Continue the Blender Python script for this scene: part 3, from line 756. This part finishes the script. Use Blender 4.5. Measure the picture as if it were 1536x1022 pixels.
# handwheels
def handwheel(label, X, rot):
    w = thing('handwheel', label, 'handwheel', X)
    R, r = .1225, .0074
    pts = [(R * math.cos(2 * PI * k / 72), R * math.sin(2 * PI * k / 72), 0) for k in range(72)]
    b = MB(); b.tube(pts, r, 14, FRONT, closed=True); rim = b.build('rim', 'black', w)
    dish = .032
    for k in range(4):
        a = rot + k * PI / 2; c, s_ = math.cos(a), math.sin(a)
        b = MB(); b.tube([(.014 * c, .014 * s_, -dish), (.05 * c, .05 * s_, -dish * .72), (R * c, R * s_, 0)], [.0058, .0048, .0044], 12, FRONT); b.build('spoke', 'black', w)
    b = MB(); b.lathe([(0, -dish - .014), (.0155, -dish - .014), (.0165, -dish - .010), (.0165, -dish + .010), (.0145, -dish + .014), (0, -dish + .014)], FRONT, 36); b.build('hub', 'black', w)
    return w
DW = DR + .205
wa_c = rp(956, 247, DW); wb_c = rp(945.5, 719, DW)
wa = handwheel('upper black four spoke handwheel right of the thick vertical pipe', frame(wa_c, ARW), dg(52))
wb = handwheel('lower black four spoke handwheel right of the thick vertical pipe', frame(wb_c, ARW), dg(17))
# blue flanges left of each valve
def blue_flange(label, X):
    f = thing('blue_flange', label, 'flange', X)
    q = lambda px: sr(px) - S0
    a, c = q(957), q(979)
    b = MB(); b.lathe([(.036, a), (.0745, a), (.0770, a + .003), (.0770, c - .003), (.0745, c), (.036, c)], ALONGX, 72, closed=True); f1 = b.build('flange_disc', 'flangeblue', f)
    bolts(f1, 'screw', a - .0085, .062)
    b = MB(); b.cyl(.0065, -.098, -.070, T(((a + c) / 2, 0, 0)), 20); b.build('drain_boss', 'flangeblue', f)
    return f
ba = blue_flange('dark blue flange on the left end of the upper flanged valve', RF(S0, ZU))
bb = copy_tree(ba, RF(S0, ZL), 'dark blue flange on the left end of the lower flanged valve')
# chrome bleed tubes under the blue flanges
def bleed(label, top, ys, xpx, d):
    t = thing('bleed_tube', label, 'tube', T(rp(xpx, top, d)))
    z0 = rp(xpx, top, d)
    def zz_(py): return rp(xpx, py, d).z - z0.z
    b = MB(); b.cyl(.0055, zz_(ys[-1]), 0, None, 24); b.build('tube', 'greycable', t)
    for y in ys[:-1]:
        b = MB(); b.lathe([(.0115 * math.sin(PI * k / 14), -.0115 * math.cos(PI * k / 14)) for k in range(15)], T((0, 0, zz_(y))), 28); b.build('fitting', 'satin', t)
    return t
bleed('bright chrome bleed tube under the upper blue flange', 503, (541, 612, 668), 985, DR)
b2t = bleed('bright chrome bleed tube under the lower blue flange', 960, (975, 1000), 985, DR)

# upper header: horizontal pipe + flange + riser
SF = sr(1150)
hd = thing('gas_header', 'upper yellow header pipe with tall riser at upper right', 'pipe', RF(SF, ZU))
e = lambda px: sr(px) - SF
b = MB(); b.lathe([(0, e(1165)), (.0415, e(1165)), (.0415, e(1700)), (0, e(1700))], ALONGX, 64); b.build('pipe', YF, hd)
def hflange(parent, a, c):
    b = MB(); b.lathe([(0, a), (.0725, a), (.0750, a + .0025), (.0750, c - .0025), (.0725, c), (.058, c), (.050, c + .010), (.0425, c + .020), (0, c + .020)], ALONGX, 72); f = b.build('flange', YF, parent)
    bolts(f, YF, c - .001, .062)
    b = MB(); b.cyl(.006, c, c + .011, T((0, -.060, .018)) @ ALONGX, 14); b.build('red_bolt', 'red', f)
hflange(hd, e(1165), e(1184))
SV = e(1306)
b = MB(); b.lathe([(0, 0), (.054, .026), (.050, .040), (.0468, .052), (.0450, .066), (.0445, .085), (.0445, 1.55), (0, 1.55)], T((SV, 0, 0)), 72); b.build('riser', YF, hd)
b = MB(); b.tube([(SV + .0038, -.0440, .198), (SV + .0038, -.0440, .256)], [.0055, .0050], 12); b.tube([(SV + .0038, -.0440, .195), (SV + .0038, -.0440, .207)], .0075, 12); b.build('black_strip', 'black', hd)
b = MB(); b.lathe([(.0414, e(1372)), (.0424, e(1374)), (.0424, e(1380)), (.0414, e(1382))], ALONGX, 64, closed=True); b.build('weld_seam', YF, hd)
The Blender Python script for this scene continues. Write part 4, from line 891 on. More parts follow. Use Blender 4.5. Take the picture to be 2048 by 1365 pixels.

▬▬▬

[Given exercise] Reproduce the records word for word.

[Finished answer]
Continue the Blender Python script for this scene: part 3, from line 756. This part finishes the script. Use Blender 4.5. Measure the picture as if it were 1536x1022 pixels.
# handwheels
def handwheel(label, X, rot):
    w = thing('handwheel', label, 'handwheel', X)
    R, r = .1225, .0074
    pts = [(R * math.cos(2 * PI * k / 72), R * math.sin(2 * PI * k / 72), 0) for k in range(72)]
    b = MB(); b.tube(pts, r, 14, FRONT, closed=True); rim = b.build('rim', 'black', w)
    dish = .032
    for k in range(4):
        a = rot + k * PI / 2; c, s_ = math.cos(a), math.sin(a)
        b = MB(); b.tube([(.014 * c, .014 * s_, -dish), (.05 * c, .05 * s_, -dish * .72), (R * c, R * s_, 0)], [.0058, .0048, .0044], 12, FRONT); b.build('spoke', 'black', w)
    b = MB(); b.lathe([(0, -dish - .014), (.0155, -dish - .014), (.0165, -dish - .010), (.0165, -dish + .010), (.0145, -dish + .014), (0, -dish + .014)], FRONT, 36); b.build('hub', 'black', w)
    return w
DW = DR + .205
wa_c = rp(956, 247, DW); wb_c = rp(945.5, 719, DW)
wa = handwheel('upper black four spoke handwheel right of the thick vertical pipe', frame(wa_c, ARW), dg(52))
wb = handwheel('lower black four spoke handwheel right of the thick vertical pipe', frame(wb_c, ARW), dg(17))
# blue flanges left of each valve
def blue_flange(label, X):
    f = thing('blue_flange', label, 'flange', X)
    q = lambda px: sr(px) - S0
    a, c = q(957), q(979)
    b = MB(); b.lathe([(.036, a), (.0745, a), (.0770, a + .003), (.0770, c - .003), (.0745, c), (.036, c)], ALONGX, 72, closed=True); f1 = b.build('flange_disc', 'flangeblue', f)
    bolts(f1, 'screw', a - .0085, .062)
    b = MB(); b.cyl(.0065, -.098, -.070, T(((a + c) / 2, 0, 0)), 20); b.build('drain_boss', 'flangeblue', f)
    return f
ba = blue_flange('dark blue flange on the left end of the upper flanged valve', RF(S0, ZU))
bb = copy_tree(ba, RF(S0, ZL), 'dark blue flange on the left end of the lower flanged valve')
# chrome bleed tubes under the blue flanges
def bleed(label, top, ys, xpx, d):
    t = thing('bleed_tube', label, 'tube', T(rp(xpx, top, d)))
    z0 = rp(xpx, top, d)
    def zz_(py): return rp(xpx, py, d).z - z0.z
    b = MB(); b.cyl(.0055, zz_(ys[-1]), 0, None, 24); b.build('tube', 'greycable', t)
    for y in ys[:-1]:
        b = MB(); b.lathe([(.0115 * math.sin(PI * k / 14), -.0115 * math.cos(PI * k / 14)) for k in range(15)], T((0, 0, zz_(y))), 28); b.build('fitting', 'satin', t)
    return t
bleed('bright chrome bleed tube under the upper blue flange', 503, (541, 612, 668), 985, DR)
b2t = bleed('bright chrome bleed tube under the lower blue flange', 960, (975, 1000), 985, DR)

# upper header: horizontal pipe + flange + riser
SF = sr(1150)
hd = thing('gas_header', 'upper yellow header pipe with tall riser at upper right', 'pipe', RF(SF, ZU))
e = lambda px: sr(px) - SF
b = MB(); b.lathe([(0, e(1165)), (.0415, e(1165)), (.0415, e(1700)), (0, e(1700))], ALONGX, 64); b.build('pipe', YF, hd)
def hflange(parent, a, c):
    b = MB(); b.lathe([(0, a), (.0725, a), (.0750, a + .0025), (.0750, c - .0025), (.0725, c), (.058, c), (.050, c + .010), (.0425, c + .020), (0, c + .020)], ALONGX, 72); f = b.build('flange', YF, parent)
    bolts(f, YF, c - .001, .062)
    b = MB(); b.cyl(.006, c, c + .011, T((0, -.060, .018)) @ ALONGX, 14); b.build('red_bolt', 'red', f)
hflange(hd, e(1165), e(1184))
SV = e(1306)
b = MB(); b.lathe([(0, 0), (.054, .026), (.050, .040), (.0468, .052), (.0450, .066), (.0445, .085), (.0445, 1.55), (0, 1.55)], T((SV, 0, 0)), 72); b.build('riser', YF, hd)
b = MB(); b.tube([(SV + .0038, -.0440, .198), (SV + .0038, -.0440, .256)], [.0055, .0050], 12); b.tube([(SV + .0038, -.0440, .195), (SV + .0038, -.0440, .207)], .0075, 12); b.build('black_strip', 'black', hd)
b = MB(); b.lathe([(.0414, e(1372)), (.0424, e(1374)), (.0424, e(1380)), (.0414, e(1382))], ALONGX, 64, closed=True); b.build('weld_seam', YF, hd)
The Blender Python script for this scene continues. Write part 4, from line 891 on. More parts follow. Use Blender 4.5. Take the picture to be 2048 by 1365 pixels.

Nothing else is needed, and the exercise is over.